‘Imbizo an opportunity to mix and learn’

2014-12-01 00:00

MSUNDUZI’S latest round of mayoral ­imbizos ended yesterday with poor ­communities there in numbers, while ­residents from upmarket suburbs ­appeared to have stayed away.

The imbizos are a legal requirement of local government. Municipalities are required to go out and consult with communities on what they want to go into their town’s Integrated Development Plan (IDP) for the next financial year. To allow for such public participation, buses are supplied to ferry people in from poorer areas.
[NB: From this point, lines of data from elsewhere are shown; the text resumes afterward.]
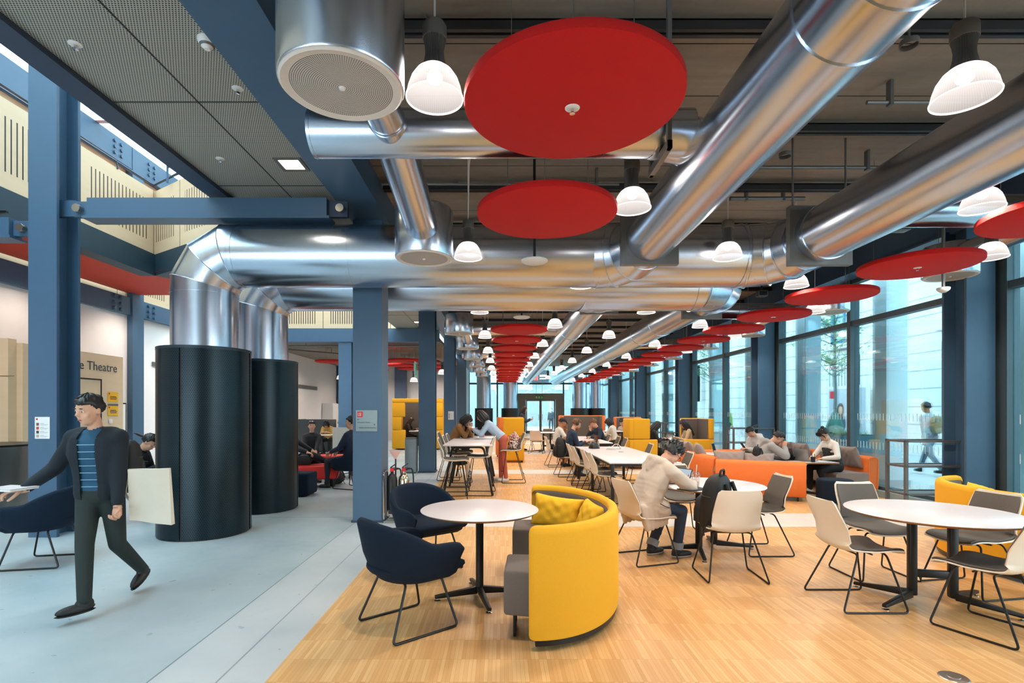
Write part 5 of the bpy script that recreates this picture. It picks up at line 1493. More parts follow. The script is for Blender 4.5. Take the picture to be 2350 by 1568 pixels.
# ---- the boy in the pale coat at the middle table
def seated(**kw): return person(**kw)
b = person('boy in a pale hooded coat bent over a tablet at the middle table', (1.47, 5.44, 0), facing(.93, .36), 1.66, hip=(0, -.0, .545), lean=29, head=(20, 0, 0),
           hands={'R': (.10, .58, .775), 'L': (-.16, .55, .775)}, elbows={'R': (.75, -.3, -.4), 'L': (-.75, -.3, -.4)}, feet={'R': (.09, .38, .09), 'L': (-.10, .20, .09)}, palms={'R': (0, 0, -1), 'L': (0, 0, -1)},
           top='#c9b8a8', bot='#2b3950', hair='messy', voxel=.0085, bulk=1.0, shoe='#1a1a1b', smooth=4)
glasses(b)
COAT = mat('pale_parka_cotton', '#c9baab', .82, 0, .06, 9, .9, 7)
def coat(I, m, length=.24, hood=True, voxel=.012, fold=.0045):
    k = I['k']; mb = MB(); rt, up, fw, sh, hip = I['rt'], I['up'], I['fw'], I['sh'], I['hip']
    def c(a, b, ra, rb): capsule(mb, Prim('x', a, b, ra*k, rb*k))
    for h_, w_, r_ in stack([(-.02, .085, .138), (.08, .08, .132), (.18, .075, .124), (.30, .085, .124), (.40, .095, .108)], 14):
        c(hip+up*h_*k-rt*w_*k, hip+up*h_*k+rt*w_*k, r_, r_)
    c(sh-rt*.11*k, sh+rt*.11*k, .080, .080); c(sh-rt*.04*k-fw*.015*k, sh+rt*.04*k-fw*.015*k, .09, .09)
    for nm, s in (('R', 1), ('L', -1)):
        E, W = I['wl'][nm]; S0 = sh+rt*s*I['sw']-up*.02*k
        c(S0, E, .080, .070); c(E, E.lerp(W, .9), .070, .054)
        K = I['ft'][nm][0]; h0 = hip+rt*s*.09*k
        if length > .1:
            c(h0, h0.lerp(K, length), .128, .122); c(h0, h0.lerp(K, length)-Vector((-s*.02, 0, .03)), .124, .112)
            for q in range(5):
                a_ = hip+rt*s*(.165)*k+Vector((0, -.10+.055*q, .0)); c(a_, a_+Vector((s*.03, .03, -.19+.012*q)), .055, .030)
    if hood:
        nk = I['nk']
        for q in range(17):
            a = PI*(.90+1.20*q/16); p = nk+rt*.098*k*C_(a)+fw*(.098*S(a)-.010)*k-up*.012*k
            c(p, p, .044+.012*max(0, -S(a)), .044+.012*max(0, -S(a)))
        c(nk-fw*.10*k-up*.03*k-rt*.04*k, nk-fw*.105*k-up*.13*k, .055, .035); c(nk-fw*.10*k-up*.03*k+rt*.04*k, nk-fw*.105*k-up*.13*k, .055, .035)
    me = remesh(mb, voxel*k, 3, 'coat'); me.materials.append(m)
    me.polygons.foreach_set('use_smooth', [True]*len(me.polygons))
    # cloth folds
    n = len(me.vertices); co = np.empty(n*3); me.vertices.foreach_get('co', co); co = co.reshape(-1, 3)
    no = np.empty(n*3); me.vertices.foreach_get('normal', no); no = no.reshape(-1, 3)
    w = np.array([fold_noise(p) for p in co])
    co += no*(w*fold)[:, None]; me.vertices.foreach_set('co', co.ravel())
    o = bpy.data.objects.new('coat', me); col.objects.link(o); o.parent = I['root']
    return o
co_ = coat(b, COAT, .34, True, .0095, .0055)
hp = b['hip']; K_ = b['ft']['R'][0]; q0 = hp+b['rt']*.215+Vector((0, .06, .06))
MB().tube([q0+Vector((.012, 0, 0)), q0+Vector((.010, .06, -.03)), q0+Vector((.0, .12, -.05))], .005, 6).build('pocket_flap', mat('coat_seam', '#5c534c', .8), co_)
for nm in ('R', 'L'):
    K, A = b['ft'][nm]; d = (A-K).normalized()
    MB().tube([A-d*.075, A-d*.005], [.064, .060], 18).build('jeans_turn_up', mat('denim_turn_up', '#8d97a4', .85), b['root'])

# ---- girl in white by the window
g = person('girl in a white blouse and dark lace vest with a high bun, writing', (6.22, 9.72, 0), facing(-1, -.1), 1.62, hip=(0, 0, .50), lean=14, head=(22, 0, -4), girl=True,
           hands={'R': (.05, .42, .665), 'L': (-.12, .33, .665)}, elbows={'R': (.7, -.3, -.4), 'L': (-.7, -.2, -.4)}, feet={'R': (.1, .42, .09), 'L': (-.08, .22, .09)},
           top='#ece7df', bot='#19191c', hair='bun', voxel=.0095, shoe='#e8e6e2', skin=mat('skin_fair', '#e6b596', .5, 0, .04))
vb = MB()
for h_ in (.06, .14, .22, .30, .37): capsule(vb, Prim('x', g['hip']+g['up']*h_*.95-g['rt']*.07, g['hip']+g['up']*h_*.95+g['rt']*.07, .108, .108))
for s in (-1, 1): capsule(vb, Prim('x', g['hip']+g['up']*.34+g['rt']*s*.075, g['sh']+g['rt']*s*.070-g['up']*.01, .078, .064))
me = remesh(vb, .012, 4, 'lace_vest'); me.materials.append(m_print('dark_lace', ['#1d1f22', '#24282a', '#4a4d4c', '#17181a'], 60)); me.polygons.foreach_set('use_smooth', [True]*len(me.polygons))
o = bpy.data.objects.new('lace_vest', me); col.objects.link(o); o.parent = g['root']
# ---- man in grey hoodie, woman with bun on the lounge
h1 = person('man in a grey hoodie leaning on the lounge table, chin on hand', (4.82, 9.93, 0), facing(1, -.15), 1.72, hip=(0, 0, .48), lean=33, head=(12, 0, 0),
       hands={'R': (.06, .52, .86), 'L': (-.12, .55, .665)}, elbows={'R': (.9, .3, -.9), 'L': (-.7, -.2, -.4)}, hdir={'R': (-.2, .1, 1)}, top='#9b9895', bot='#2a2c31', hair='short', voxel=.011, curl=.9)
coat(h1, mat('grey_hoodie_cotton', '#a09d9a', .85, 0, .06, 10, .8, 8), .05, True, .014)
h2 = person('woman in a pale grey hoodie with tied dark hair looking at her phone', (5.62, 11.35, 0), facing(-1, -.35), 1.62, hip=(0, 0, .50), lean=12, head=(34, 0, 0), girl=True,
       hands={'R': (.07, .36, .72), 'L': (-.07, .36, .72)}, top='#c3c1bf', bot='#33363b', hair='ponytail', voxel=.012)
coat(h2, mat('pale_hoodie_cotton', '#c6c4c2', .85, 0, .05, 10, .8, 8), .05, True, .015)
# ---- booth sitters
person('girl with very long black hair and beige jumper in the yellow booth', (5.20, 14.35, 0), facing(-1, .0), 1.62, hip=(0, 0, .55), lean=8, head=(24, 0, 0), girl=True,
       hands={'R': (.06, .36, .80), 'L': (-.06, .36, .80)}, top='#bfa98a', bot='#26262a', hair='long', voxel=.014)
person('person in black with long dark hair, half hidden by the left yellow booth', (3.98, 14.15, 0), facing(1, .1), 1.62, hip=(0, 0, .55), lean=18, head=(22, 0, 0), girl=True,
       hands={'R': (.08, .45, .78), 'L': (-.08, .45, .78)}, top='#232326', bot='#26262a', hair='long', voxel=.014)
person('person in brown trousers sitting in the half hidden orange booth', (4.05, 16.9, 0), facing(-.7, -.7), 1.7, hip=(0, 0, .52), lean=10, head=(22, 0, 0),
       hands={'R': (.08, .36, .78), 'L': (-.08, .36, .78)}, top='#b8a79c', bot='#5b4a40', hair='short', voxel=.015)
person('person in pale top with dark hair at the right of the orange booth', (3.58, 16.2, 0), facing(-.6, .4), 1.62, hip=(0, 0, .58), lean=14, head=(22, 0, 0), girl=True,
       hands={'R': (.08, .42, .9), 'L': (-.08, .42, .9)}, top='#d8cfc4', bot='#23262c', hair='bob', voxel=.015)
# ---- men at the far communal table
m1 = person('man with headphones and ginger beard in a navy jumper at the communal tables', (1.58, 12.35, 0), facing(1, .15), 1.78, hip=(0, 0, .54), lean=14, head=(12, 0, 0),
       hands={'R': (.1, .42, .80), 'L': (-.1, .42, .80)}, top='#1f2f45', bot='#22252b', hair='short', hairc=HAIRBR, voxel=.012)
headphones(m1)
MB().ell(m1['hc']-m1['hu']*.085+m1['hf']*.045, (.062, .064, .052), m1['Hm'], 16, 10).build('beard', mat('ginger_beard', '#8a5a38', .8, 0, .2, 60), m1['root'])
person('man in a white t-shirt, black shorts and black cap at the farther communal table', (1.52, 14.5, 0), facing(1, .2), 1.75, hip=(0, 0, .54), lean=14, head=(8, 0, 0), skin=SKIN2,
       hands={'R': (.12, .40, .78), 'L': (-.04, .34, 1.02)}, elbows={'R': (.7, -.3, -.4), 'L': (-.5, .4, -.9)}, hdir={'L': (.2, -.2, 1)}, top='#d9d2ca', bot='#1c1d20', hair='cap', sleeve=.4, legs=.5, voxel=.013)
person('man in a navy jumper leaning his chin on his hand at the farther communal table', (3.04, 15.3, 0), facing(-1, -.25), 1.78, hip=(0, 0, .54), lean=24, head=(10, 0, 0),
       hands={'R': (.02, .42, .98), 'L': (-.14, .48, .78)}, elbows={'R': (.6, .5, -.9), 'L': (-.7, -.2, -.4)}, hdir={'R': (-.1, .1, 1)}, top='#18283a', bot='#22252b', hair='short', hairc=HAIRBR, voxel=.013)
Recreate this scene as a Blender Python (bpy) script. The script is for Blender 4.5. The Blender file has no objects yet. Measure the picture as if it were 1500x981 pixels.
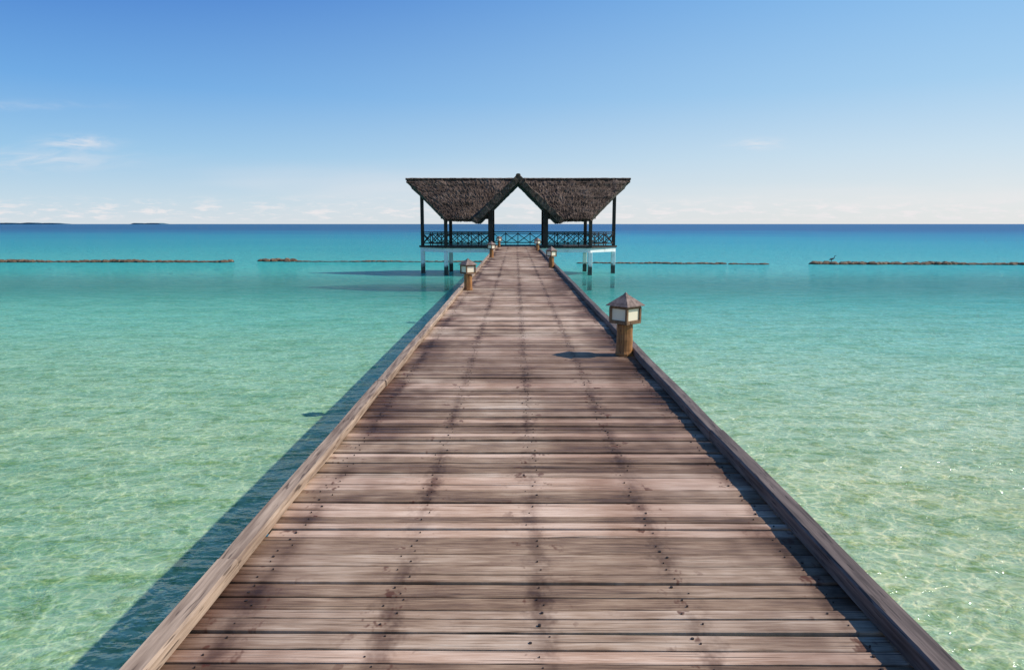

Those attending are supplied lunch and entertainment is provided.

Many councillors, including Mayor Chris Ndlela, felt that Pietermaritzburgers across the city should make an effort to attend the imbizos to mix and learn about the different areas and each other.

Ndlela said that municipalities share government’s responsibility to bring about social cohesion and nation building. He said five imbizos were held, representing the five zones the city has been divided into to facilitate service delivery. “We would not like to prescribe to people about what to do, but the invitation is open to make use of such opportunities and attend the meetings in your zone,” the mayor said.

Ndlela used the imbizos to inform residents of the progress made by the city in the past year. These included:

• 90 housing projects in various stages of completion that will supply 84 552 housing units;

• upgrading 55,2 kilometres of road from gravel to tar and the establishment of a road maintenance programme; and

• the city’s sanitation infrastructure is ­being upgraded and maintained, and the municipality is completing a bulk sanitation master plan.

The mayor outlined a host of projects in the various departments, including concrete maintenance plans being put in place for all services.

Ndlela also used the imbizos to remind residents of their civic responsibilities: paying for services, keeping the city clean and not damaging municipal infrastructure. He told communities that electricity theft was hurting the city and cost the country R90 million in the past financial year.

The complaints from residents were about the need for housing projects to be speeded up, and high electricity and water costs. There were calls for municipal staff to be more helpful and for ageing water meters to be replaced.